• [Exercise task]
Return each line of the data below verbatim; pictures are to be left out.
☆ ☆ ☆
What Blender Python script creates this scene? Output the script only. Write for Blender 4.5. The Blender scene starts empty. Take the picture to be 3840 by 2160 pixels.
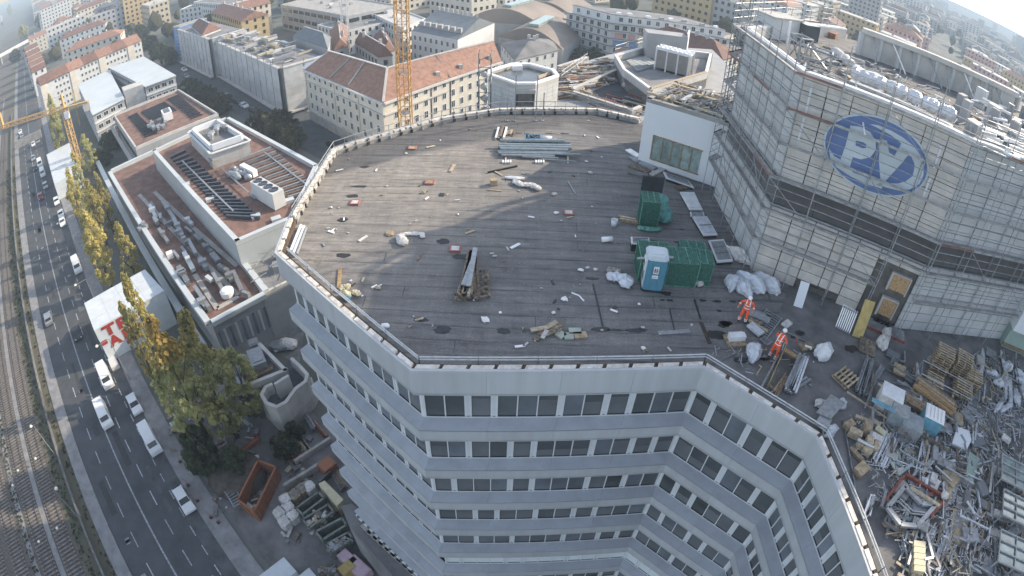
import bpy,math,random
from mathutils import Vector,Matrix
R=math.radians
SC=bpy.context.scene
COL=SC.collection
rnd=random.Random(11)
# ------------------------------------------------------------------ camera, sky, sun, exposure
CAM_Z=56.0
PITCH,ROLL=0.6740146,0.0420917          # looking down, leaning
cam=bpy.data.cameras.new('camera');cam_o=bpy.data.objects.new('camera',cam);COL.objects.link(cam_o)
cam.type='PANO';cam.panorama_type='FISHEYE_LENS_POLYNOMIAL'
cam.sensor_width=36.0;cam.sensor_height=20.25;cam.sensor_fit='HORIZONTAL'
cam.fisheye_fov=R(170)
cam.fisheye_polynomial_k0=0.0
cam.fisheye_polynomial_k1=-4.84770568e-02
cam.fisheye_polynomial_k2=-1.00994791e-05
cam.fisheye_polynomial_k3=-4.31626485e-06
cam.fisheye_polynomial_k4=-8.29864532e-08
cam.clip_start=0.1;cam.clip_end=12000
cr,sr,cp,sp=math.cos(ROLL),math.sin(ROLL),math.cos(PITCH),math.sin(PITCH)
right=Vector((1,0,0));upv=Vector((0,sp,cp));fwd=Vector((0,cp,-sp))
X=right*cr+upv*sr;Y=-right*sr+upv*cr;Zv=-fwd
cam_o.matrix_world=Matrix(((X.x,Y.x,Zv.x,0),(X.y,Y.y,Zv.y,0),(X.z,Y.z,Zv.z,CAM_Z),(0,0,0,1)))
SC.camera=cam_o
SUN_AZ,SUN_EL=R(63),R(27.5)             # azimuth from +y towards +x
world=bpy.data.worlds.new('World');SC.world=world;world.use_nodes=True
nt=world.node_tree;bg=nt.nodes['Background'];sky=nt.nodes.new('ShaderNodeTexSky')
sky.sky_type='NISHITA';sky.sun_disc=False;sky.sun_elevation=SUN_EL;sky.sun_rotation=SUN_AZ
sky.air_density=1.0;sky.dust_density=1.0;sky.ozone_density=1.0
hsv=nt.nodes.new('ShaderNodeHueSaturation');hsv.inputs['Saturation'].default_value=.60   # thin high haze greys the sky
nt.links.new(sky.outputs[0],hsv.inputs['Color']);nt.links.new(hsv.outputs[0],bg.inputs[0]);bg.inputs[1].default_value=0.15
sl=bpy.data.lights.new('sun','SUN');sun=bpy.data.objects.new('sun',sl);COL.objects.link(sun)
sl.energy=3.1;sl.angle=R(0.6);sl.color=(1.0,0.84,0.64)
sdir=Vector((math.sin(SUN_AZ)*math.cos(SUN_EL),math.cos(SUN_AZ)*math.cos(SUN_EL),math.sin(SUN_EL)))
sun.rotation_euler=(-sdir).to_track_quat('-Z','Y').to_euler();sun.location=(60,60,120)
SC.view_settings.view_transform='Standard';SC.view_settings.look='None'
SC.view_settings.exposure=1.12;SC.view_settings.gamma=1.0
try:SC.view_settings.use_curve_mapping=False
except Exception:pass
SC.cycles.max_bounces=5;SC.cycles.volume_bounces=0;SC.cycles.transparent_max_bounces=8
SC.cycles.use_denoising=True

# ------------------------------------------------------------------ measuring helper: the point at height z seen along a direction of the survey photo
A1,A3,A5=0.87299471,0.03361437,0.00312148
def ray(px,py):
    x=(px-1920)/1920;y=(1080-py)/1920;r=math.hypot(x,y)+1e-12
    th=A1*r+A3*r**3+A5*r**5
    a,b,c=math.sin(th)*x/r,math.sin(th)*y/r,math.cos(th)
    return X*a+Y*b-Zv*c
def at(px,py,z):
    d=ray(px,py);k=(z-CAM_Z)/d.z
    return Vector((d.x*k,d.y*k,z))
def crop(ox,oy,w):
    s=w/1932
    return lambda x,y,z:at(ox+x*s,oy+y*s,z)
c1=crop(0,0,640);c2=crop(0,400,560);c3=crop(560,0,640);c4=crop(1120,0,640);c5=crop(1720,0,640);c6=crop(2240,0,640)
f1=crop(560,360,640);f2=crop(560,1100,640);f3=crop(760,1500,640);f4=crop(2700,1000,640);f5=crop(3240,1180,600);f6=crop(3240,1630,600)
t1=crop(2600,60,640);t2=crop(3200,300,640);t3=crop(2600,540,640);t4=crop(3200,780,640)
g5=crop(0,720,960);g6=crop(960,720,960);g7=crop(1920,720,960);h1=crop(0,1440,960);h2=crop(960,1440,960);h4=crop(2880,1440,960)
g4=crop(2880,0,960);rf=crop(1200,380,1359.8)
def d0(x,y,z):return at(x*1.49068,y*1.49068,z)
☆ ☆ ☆
• [Solution to the exercise]
What Blender Python script creates this scene? Output the script only. Write for Blender 4.5. The Blender scene starts empty. Take the picture to be 3840 by 2160 pixels.
import bpy,math,random
from mathutils import Vector,Matrix
R=math.radians
SC=bpy.context.scene
COL=SC.collection
rnd=random.Random(11)
# ------------------------------------------------------------------ camera, sky, sun, exposure
CAM_Z=56.0
PITCH,ROLL=0.6740146,0.0420917          # looking down, leaning
cam=bpy.data.cameras.new('camera');cam_o=bpy.data.objects.new('camera',cam);COL.objects.link(cam_o)
cam.type='PANO';cam.panorama_type='FISHEYE_LENS_POLYNOMIAL'
cam.sensor_width=36.0;cam.sensor_height=20.25;cam.sensor_fit='HORIZONTAL'
cam.fisheye_fov=R(170)
cam.fisheye_polynomial_k0=0.0
cam.fisheye_polynomial_k1=-4.84770568e-02
cam.fisheye_polynomial_k2=-1.00994791e-05
cam.fisheye_polynomial_k3=-4.31626485e-06
cam.fisheye_polynomial_k4=-8.29864532e-08
cam.clip_start=0.1;cam.clip_end=12000
cr,sr,cp,sp=math.cos(ROLL),math.sin(ROLL),math.cos(PITCH),math.sin(PITCH)
right=Vector((1,0,0));upv=Vector((0,sp,cp));fwd=Vector((0,cp,-sp))
X=right*cr+upv*sr;Y=-right*sr+upv*cr;Zv=-fwd
cam_o.matrix_world=Matrix(((X.x,Y.x,Zv.x,0),(X.y,Y.y,Zv.y,0),(X.z,Y.z,Zv.z,CAM_Z),(0,0,0,1)))
SC.camera=cam_o
SUN_AZ,SUN_EL=R(63),R(27.5)             # azimuth from +y towards +x
world=bpy.data.worlds.new('World');SC.world=world;world.use_nodes=True
nt=world.node_tree;bg=nt.nodes['Background'];sky=nt.nodes.new('ShaderNodeTexSky')
sky.sky_type='NISHITA';sky.sun_disc=False;sky.sun_elevation=SUN_EL;sky.sun_rotation=SUN_AZ
sky.air_density=1.0;sky.dust_density=1.0;sky.ozone_density=1.0
hsv=nt.nodes.new('ShaderNodeHueSaturation');hsv.inputs['Saturation'].default_value=.60   # thin high haze greys the sky
nt.links.new(sky.outputs[0],hsv.inputs['Color']);nt.links.new(hsv.outputs[0],bg.inputs[0]);bg.inputs[1].default_value=0.15
sl=bpy.data.lights.new('sun','SUN');sun=bpy.data.objects.new('sun',sl);COL.objects.link(sun)
sl.energy=3.1;sl.angle=R(0.6);sl.color=(1.0,0.84,0.64)
sdir=Vector((math.sin(SUN_AZ)*math.cos(SUN_EL),math.cos(SUN_AZ)*math.cos(SUN_EL),math.sin(SUN_EL)))
sun.rotation_euler=(-sdir).to_track_quat('-Z','Y').to_euler();sun.location=(60,60,120)
SC.view_settings.view_transform='Standard';SC.view_settings.look='None'
SC.view_settings.exposure=1.12;SC.view_settings.gamma=1.0
try:SC.view_settings.use_curve_mapping=False
except Exception:pass
SC.cycles.max_bounces=5;SC.cycles.volume_bounces=0;SC.cycles.transparent_max_bounces=8
SC.cycles.use_denoising=True

# ------------------------------------------------------------------ measuring helper: the point at height z seen along a direction of the survey photo
A1,A3,A5=0.87299471,0.03361437,0.00312148
def ray(px,py):
    x=(px-1920)/1920;y=(1080-py)/1920;r=math.hypot(x,y)+1e-12
    th=A1*r+A3*r**3+A5*r**5
    a,b,c=math.sin(th)*x/r,math.sin(th)*y/r,math.cos(th)
    return X*a+Y*b-Zv*c
def at(px,py,z):
    d=ray(px,py);k=(z-CAM_Z)/d.z
    return Vector((d.x*k,d.y*k,z))
def crop(ox,oy,w):
    s=w/1932
    return lambda x,y,z:at(ox+x*s,oy+y*s,z)
c1=crop(0,0,640);c2=crop(0,400,560);c3=crop(560,0,640);c4=crop(1120,0,640);c5=crop(1720,0,640);c6=crop(2240,0,640)
f1=crop(560,360,640);f2=crop(560,1100,640);f3=crop(760,1500,640);f4=crop(2700,1000,640);f5=crop(3240,1180,600);f6=crop(3240,1630,600)
t1=crop(2600,60,640);t2=crop(3200,300,640);t3=crop(2600,540,640);t4=crop(3200,780,640)
g5=crop(0,720,960);g6=crop(960,720,960);g7=crop(1920,720,960);h1=crop(0,1440,960);h2=crop(960,1440,960);h4=crop(2880,1440,960)
g4=crop(2880,0,960);rf=crop(1200,380,1359.8)
def d0(x,y,z):return at(x*1.49068,y*1.49068,z)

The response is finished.